Capacity limits in much of the service sector are nebulous things. A better indication of impending bottlenecks is the availability of skilled labour.

A second important failing is that the measure is ultimately subjective - it is based on the perceptions of senior members of the CBI's constituent companies. A third, more unfounded, criticism that CU does attract is that even within manufacturing its meaning is ambiguous. The argument is as follows: CU in the frozen lasagne industry has fallen by 15% - what does that tell us? Is it that demand for chill-cook Italian cuisine is way down and factories have cut their output accordingly? Or is it that the demand for freezer-to-oven pasta products is about to boom and that factories have invested in new equipment. (In point of fact, with a swing as large as 15%, it will almost always be the first scenario: even a significant upswing in investment is unlikely to result in a couple of per cent increase in capacity.)

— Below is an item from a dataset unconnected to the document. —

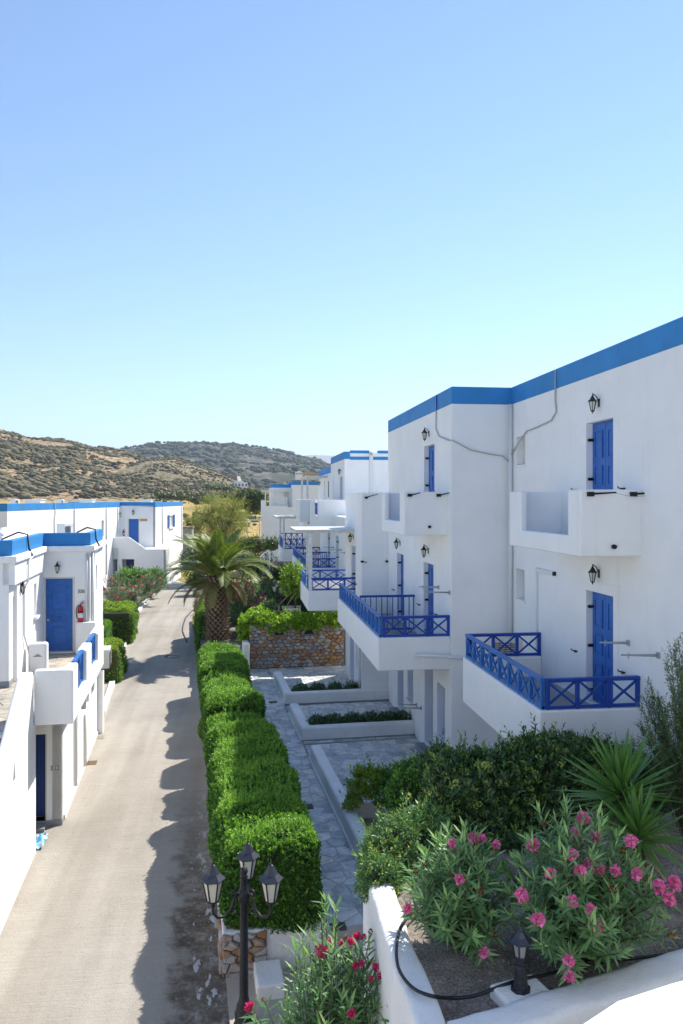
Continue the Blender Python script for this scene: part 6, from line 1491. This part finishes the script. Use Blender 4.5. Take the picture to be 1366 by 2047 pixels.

So is CU any use at all? Yes it is. For one thing it can be a good leading indicator of inflation; particularly in the '80s it proved itself to be an accurate prophet of inflationary times. By the beginning of 1995, the figures suggested that, with CU near that of the Lawson Boom, rampant inflation lay just round the corner. On this occasion, however, economy-wide capacity constraints were not evident. Whereas in the '80s all sectors were suffering from constraints, by early 1995 it was only manufacturing which had performed strongly. The inflationary pressures from manufacturing were swamped by excess capacity in the service sector.

CU does have another advantage: whereas most figures are a long time coming it is quick off the mark, arriving only a month after the fact. If the CU data clearly heralds trouble, evasive action by policy-makers can be taken quickly.

In the US, where everything must have a value, CU is treated as a heavyweight economic statistic - here less so. As Paul Droop, the ITEM club's chief economist, puts it: 'A lot of people think it's rubbish.' Such critics may be a little harsh. It has its uses - but if you're going to look at one economic statistic this week, this shouldn't be the one.